Trois ans plus tard Barcelone accueillera les Jeux Olympiques, Séville l’Exposition Universelle. Cette dernière se verra attribuer une ligne ferroviaire à grande vitesse la reliant à la capitale, Madrid, par la même occasion. La Communauté valencienne fera parfois figure de parent pauvre, de région restée dans les starting-blocks de la modernisation. Gageons que c’est en partie sur les frustrations dues à cette absence de perspective que reposera le premier succès électoral de la droite régionale depuis l’avènement de la démocratie espagnole de 78, en 1995, et qui ouvrira une longue ère de gouvernements despotiques et hyper-corrompus.

La télé du régime

 A l’aune des changements politiques, la chaîne de télé régionale devint un outil de propagande forcenée. Il serait intéressant de revenir sur plusieurs épisodes bien honteux de ces années de télé à la solde du pouvoir. Comme le lourd silence sur le plus grave accident de métro de l’histoire d’Europe, concomitant à une visite du pape d’alors, elle bien diffusée, et qui donna lieu à de vastes dépenses somptuaires, commissions et rétro-commissions : https://fr.wikipedia.org/wiki/Accident_de_m%C3%A9tro_du_3_juillet_2006_%C3%A0_Valence

Notons toutefois que cette première chaîne fut assortie d’une petite sœur, un deuxième canal valencien, Punt 2, théoriquement accès sur l’éducation et la culture. Celle-ci apportera quelques moments de décence à un ensemble de productions audiovisuelles non seulement chères mais essentiellement vouées à la course à l’audience, et ce quel que soient les sommets de vulgarité à atteindre dans la poursuite de cet objectif. Il convient de signaler également l’honnête tenue de plusieurs des émissions de la radio publique du même groupe.

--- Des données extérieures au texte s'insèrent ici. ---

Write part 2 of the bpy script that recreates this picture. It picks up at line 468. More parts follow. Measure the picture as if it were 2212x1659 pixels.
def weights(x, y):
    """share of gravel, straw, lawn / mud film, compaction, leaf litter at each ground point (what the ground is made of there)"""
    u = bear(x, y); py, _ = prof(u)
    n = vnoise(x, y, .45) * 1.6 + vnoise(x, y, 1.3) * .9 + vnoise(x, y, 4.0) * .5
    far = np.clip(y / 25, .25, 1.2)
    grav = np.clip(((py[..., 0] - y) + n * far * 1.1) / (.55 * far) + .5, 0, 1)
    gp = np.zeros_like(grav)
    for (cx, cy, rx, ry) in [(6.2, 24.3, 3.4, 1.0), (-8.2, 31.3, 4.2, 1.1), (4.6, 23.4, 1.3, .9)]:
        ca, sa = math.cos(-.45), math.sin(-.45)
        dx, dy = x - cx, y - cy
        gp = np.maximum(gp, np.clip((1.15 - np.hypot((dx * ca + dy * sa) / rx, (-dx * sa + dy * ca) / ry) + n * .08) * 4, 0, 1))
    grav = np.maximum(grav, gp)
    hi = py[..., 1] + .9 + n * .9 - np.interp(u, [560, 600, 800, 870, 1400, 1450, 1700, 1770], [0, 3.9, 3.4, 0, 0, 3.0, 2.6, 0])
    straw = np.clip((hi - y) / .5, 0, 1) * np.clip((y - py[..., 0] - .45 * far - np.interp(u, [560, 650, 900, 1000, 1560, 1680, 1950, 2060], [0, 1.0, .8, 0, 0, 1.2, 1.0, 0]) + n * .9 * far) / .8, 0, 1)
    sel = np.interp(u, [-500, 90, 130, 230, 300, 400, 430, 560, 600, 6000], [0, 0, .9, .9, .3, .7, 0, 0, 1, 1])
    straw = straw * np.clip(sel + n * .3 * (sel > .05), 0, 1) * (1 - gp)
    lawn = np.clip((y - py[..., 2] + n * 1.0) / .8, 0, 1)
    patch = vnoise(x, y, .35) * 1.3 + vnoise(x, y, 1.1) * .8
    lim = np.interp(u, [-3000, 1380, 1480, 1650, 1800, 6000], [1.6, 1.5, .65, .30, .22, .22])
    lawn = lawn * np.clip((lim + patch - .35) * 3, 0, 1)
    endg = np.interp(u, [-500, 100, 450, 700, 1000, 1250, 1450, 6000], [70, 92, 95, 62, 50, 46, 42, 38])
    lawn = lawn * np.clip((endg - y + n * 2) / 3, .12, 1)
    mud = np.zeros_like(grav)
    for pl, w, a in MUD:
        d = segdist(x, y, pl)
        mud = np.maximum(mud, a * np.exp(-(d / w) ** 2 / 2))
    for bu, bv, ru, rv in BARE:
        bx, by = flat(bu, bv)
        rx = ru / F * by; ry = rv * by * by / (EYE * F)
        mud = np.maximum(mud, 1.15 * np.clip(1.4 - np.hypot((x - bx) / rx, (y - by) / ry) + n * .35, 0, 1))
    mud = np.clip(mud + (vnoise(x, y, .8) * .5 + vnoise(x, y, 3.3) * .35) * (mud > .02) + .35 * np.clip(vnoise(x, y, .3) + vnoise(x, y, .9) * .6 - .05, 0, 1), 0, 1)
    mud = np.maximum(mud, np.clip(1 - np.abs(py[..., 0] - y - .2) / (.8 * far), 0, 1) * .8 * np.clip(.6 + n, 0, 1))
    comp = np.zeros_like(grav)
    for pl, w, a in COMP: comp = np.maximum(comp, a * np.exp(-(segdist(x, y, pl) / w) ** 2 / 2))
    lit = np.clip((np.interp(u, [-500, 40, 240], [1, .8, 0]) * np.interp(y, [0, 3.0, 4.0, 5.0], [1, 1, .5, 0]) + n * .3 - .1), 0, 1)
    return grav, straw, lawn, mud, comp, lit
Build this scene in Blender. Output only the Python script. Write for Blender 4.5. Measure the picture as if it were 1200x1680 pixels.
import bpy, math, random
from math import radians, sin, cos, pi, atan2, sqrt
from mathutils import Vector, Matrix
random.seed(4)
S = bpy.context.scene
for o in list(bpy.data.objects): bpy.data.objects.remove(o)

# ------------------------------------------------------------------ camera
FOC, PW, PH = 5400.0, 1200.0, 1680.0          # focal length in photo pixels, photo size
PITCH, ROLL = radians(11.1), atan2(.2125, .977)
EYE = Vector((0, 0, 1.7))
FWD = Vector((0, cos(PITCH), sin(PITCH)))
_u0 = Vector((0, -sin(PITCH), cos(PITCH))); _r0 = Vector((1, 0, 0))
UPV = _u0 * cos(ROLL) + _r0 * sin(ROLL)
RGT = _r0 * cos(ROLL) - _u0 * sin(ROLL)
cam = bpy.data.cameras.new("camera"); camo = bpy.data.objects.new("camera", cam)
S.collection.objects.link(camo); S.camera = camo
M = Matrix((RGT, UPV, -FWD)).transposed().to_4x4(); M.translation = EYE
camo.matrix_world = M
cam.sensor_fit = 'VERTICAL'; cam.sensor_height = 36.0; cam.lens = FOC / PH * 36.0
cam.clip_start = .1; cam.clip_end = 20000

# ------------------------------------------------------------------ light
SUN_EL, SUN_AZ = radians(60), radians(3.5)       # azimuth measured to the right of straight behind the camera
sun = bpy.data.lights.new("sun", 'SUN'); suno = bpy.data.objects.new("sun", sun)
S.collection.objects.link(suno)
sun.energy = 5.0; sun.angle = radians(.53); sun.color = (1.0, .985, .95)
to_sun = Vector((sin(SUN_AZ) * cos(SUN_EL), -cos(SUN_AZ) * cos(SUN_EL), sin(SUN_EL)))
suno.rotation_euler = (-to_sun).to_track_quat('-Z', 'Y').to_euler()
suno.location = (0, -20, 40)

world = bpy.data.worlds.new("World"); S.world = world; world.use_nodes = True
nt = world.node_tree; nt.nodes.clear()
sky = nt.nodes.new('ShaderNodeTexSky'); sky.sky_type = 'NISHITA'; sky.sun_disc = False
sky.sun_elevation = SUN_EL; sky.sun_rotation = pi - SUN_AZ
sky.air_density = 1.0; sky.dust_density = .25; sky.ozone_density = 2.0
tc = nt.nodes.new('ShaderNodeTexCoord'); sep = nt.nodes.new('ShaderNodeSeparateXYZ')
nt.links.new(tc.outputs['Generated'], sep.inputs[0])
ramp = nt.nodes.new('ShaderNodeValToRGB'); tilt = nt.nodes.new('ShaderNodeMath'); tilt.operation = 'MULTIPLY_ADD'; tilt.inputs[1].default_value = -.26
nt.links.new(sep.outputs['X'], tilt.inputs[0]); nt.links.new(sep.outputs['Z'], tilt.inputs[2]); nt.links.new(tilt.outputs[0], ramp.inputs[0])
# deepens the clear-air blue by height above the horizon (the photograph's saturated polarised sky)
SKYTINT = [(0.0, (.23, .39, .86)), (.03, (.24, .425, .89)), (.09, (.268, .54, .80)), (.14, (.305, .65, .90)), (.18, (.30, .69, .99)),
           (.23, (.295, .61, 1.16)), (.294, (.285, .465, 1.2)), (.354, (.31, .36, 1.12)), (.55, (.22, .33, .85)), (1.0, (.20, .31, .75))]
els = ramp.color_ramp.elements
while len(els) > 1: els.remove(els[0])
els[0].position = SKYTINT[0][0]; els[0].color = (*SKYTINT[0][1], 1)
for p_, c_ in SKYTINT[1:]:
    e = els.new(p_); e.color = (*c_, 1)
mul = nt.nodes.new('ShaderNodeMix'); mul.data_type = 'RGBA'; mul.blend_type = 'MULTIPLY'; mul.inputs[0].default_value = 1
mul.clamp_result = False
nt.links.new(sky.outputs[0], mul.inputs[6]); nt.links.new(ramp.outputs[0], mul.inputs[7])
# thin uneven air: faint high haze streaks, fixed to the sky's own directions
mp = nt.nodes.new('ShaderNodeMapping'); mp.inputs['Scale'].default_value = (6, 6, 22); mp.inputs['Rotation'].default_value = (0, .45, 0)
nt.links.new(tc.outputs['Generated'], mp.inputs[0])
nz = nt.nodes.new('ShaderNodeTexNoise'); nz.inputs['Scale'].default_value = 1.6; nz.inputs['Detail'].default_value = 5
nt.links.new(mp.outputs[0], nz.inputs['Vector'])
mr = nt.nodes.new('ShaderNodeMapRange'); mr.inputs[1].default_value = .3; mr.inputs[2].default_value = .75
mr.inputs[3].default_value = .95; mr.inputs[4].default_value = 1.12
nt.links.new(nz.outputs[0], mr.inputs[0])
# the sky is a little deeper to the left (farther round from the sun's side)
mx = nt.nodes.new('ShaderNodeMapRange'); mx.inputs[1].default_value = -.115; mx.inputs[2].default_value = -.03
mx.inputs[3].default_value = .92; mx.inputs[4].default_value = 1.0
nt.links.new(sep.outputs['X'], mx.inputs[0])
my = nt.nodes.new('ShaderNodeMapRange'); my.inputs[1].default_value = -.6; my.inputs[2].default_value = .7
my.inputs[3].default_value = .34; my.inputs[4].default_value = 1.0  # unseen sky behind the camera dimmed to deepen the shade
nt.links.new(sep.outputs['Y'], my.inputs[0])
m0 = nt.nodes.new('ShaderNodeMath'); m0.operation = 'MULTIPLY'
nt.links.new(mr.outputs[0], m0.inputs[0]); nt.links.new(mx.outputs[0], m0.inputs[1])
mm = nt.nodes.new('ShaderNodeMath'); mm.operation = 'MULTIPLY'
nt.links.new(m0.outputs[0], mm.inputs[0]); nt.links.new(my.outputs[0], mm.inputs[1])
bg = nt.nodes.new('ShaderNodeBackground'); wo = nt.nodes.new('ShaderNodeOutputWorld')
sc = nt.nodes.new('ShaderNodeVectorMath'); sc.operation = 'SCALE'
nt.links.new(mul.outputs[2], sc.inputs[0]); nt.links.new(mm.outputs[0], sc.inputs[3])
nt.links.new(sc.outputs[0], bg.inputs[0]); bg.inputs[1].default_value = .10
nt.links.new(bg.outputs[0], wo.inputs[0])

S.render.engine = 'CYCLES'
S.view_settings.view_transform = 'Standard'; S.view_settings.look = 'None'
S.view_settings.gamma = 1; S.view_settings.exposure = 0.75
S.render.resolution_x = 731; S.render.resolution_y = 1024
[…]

Bien qu’elles en vaillent la peine nous ne nous attarderons pas plus longtemps sur ces années mais sur la fin d'une époque. Une époque repue d'excès dans la flagornerie de la part de journalistes passablement soumis. L'incessante invisibilisation des opposants politiques au parti au pouvoir, les JT dignes de la grande époque de la dictature albanaise, les émissions people sommets de bêtise, auront un coût. Sans cesse en augmentation du fait d'un recrutement surdimensionné, des dépenses somptuaires, d'achats hors de prix sur les marchés des films et séries, des émissions people, du foot…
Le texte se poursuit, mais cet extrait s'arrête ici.